Mais tout le monde se focalise sur le processus de certification alors qu’il conviendrait de revenir sur le fond: il ne faut plus certifier des avions avec des systèmes de protection de domaine de vol que le pilote ne peut pas surpasser simplement (pas en coupant 2 ADIRU par exemple…).
Les pilotes doivent avoir la pleine autorité sur les gouvernes en cas de problème…
Justin Fair a commenté :
18 mars 2019 - 10 h 20 min
? A part le cas du B737MAX8, quels accidents ( soyez précis!) résultant du fait que les protections ont privé les pilotes de la “pleine autorité” sur les gouvernes?
En effet, il y a le cas de l’A321 Le LH et de l ‘A330 d’EVA Air, ce ne sont restés heureusement que des incidents (graves)… Et je ne suis pas sûr qu’un “panic button” , risquant d’être utilisé, trop facilement, mal à propos, serait la panacée… Sinon, pourquoi n’y en a-t-il pas?
GVA1112 a commenté :
18 mars 2019 - 10 h 41 min
Aïe, c’est la première fois que je lis, .. “”la certification du 737 MAX et en particulier du système MACS a été accélérée en raison du retard pris par Boeing par rapport à l’Airbus A320neo !!
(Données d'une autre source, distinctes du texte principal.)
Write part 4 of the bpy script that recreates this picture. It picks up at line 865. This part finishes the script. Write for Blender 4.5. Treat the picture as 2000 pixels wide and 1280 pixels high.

Est ce que cela veux dire que Boeing n’a pas anticipé le sucés du NEO et s’est pris les pieds dans le tapis de peur de se faire largement dépassé !!!
Cela peut aussi dire qu’il y a encore beaucoup de techniques, logiciels, .. non éprouvées à bord de cet avion, né un peu prématurément.
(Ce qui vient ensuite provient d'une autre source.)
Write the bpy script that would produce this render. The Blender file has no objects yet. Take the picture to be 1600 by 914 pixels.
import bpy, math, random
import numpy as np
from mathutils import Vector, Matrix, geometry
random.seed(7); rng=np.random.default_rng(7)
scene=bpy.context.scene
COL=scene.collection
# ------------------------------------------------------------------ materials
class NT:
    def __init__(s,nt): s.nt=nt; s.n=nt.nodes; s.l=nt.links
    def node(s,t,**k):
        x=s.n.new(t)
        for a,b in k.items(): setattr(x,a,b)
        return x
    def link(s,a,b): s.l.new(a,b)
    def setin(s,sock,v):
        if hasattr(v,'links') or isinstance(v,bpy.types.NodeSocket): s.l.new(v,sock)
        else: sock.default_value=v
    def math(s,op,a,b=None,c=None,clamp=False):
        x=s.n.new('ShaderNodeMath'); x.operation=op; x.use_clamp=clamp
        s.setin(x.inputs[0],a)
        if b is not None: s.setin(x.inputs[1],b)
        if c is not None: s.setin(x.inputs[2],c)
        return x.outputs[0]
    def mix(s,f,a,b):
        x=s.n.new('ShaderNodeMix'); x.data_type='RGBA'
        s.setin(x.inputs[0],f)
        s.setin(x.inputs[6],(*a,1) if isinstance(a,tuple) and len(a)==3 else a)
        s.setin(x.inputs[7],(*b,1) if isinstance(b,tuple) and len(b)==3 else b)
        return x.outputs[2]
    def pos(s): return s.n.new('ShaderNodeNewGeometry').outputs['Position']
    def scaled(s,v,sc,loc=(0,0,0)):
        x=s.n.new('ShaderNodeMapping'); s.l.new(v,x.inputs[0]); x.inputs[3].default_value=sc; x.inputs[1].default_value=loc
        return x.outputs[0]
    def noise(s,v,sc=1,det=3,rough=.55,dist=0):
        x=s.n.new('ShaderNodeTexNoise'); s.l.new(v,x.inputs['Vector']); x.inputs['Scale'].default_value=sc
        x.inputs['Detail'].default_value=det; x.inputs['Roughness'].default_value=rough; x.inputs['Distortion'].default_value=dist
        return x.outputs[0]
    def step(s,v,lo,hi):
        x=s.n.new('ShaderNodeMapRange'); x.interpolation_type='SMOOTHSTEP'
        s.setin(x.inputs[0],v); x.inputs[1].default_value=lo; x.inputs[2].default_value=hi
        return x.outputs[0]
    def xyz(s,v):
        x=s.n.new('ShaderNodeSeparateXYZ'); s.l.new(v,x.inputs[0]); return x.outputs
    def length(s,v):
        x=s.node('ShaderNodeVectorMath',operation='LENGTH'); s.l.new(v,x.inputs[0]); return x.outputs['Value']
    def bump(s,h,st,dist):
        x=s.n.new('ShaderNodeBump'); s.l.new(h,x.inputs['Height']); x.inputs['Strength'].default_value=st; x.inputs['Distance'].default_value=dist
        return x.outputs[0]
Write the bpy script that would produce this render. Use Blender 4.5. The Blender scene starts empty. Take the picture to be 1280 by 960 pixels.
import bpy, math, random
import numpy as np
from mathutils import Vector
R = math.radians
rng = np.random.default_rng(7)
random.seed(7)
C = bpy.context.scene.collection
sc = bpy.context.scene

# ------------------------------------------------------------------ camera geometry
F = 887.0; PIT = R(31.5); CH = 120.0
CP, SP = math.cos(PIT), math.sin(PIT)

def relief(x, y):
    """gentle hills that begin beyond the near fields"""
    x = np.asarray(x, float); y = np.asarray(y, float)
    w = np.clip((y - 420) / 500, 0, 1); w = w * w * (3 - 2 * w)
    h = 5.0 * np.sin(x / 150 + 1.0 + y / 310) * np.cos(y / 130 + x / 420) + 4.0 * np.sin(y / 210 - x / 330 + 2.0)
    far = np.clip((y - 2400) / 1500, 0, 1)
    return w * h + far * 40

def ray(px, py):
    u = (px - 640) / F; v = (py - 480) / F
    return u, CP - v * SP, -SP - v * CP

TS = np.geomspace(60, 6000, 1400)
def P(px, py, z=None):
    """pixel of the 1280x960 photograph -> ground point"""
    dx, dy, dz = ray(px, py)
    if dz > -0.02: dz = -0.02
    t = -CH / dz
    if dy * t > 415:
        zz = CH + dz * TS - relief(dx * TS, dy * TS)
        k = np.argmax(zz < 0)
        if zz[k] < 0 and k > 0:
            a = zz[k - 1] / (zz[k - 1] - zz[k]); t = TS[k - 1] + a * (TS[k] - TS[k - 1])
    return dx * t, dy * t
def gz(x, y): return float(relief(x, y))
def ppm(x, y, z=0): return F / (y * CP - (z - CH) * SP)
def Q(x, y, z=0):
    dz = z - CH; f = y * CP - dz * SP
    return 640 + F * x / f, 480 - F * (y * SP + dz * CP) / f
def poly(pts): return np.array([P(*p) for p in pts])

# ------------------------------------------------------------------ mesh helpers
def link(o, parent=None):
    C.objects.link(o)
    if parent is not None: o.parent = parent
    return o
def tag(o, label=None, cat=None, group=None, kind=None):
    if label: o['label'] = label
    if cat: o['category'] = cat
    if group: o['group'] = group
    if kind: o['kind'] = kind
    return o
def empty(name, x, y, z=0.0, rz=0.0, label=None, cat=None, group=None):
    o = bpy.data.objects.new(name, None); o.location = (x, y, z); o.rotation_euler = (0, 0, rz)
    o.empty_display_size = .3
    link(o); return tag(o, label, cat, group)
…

Finalement, Boeing payera beaucoup beaucoup plus cher cette précipitation (Coût, image, confiance, ..) que le fait d’attendre la maturité de son MAX et de perdre éventuellement quelques clients ;-).
rv2lyon a commenté :
18 mars 2019 - 14 h 31 min
Et dire que dans un post précédent que j’ai mis, un lecteur s’insurgeait sur le fait que je puisse suggérer que Boeing n’avait peut-être pas tout fait et vérifié pour des raisons mercantiles. Si les faits ne sont pas encore affirmés, il semble bien que les pistes se tournent vers une colusion entre la FAA et Boeing pour valider un concurrent au 320NEO en cachant des défauts potentiels, ou en tout cas en ne prenant pas le temps de bien vérifier tous les systèmes embarqués.
Comme je l’avais signalé, le 737 n’est plus à même de voler correctement du fait des nouveaux réacteursplus gros plus lours et plus déportés qu’avant. Si les trois premières générations de 737 étaient fiables, il n’est pas dit que celle-ci le soit aussi. La conception date de 1967 (plus de 50 ans) et si l’avion n’a plus rien avoir avec le 737-100, le concept d’aile basse avec réacteur inspectable par un homme debout a généré la problématique actuelle de déséquilibre de l’avion. Je ne suis ni pro untel, ni anti untel. Il y a juste des constats à faire.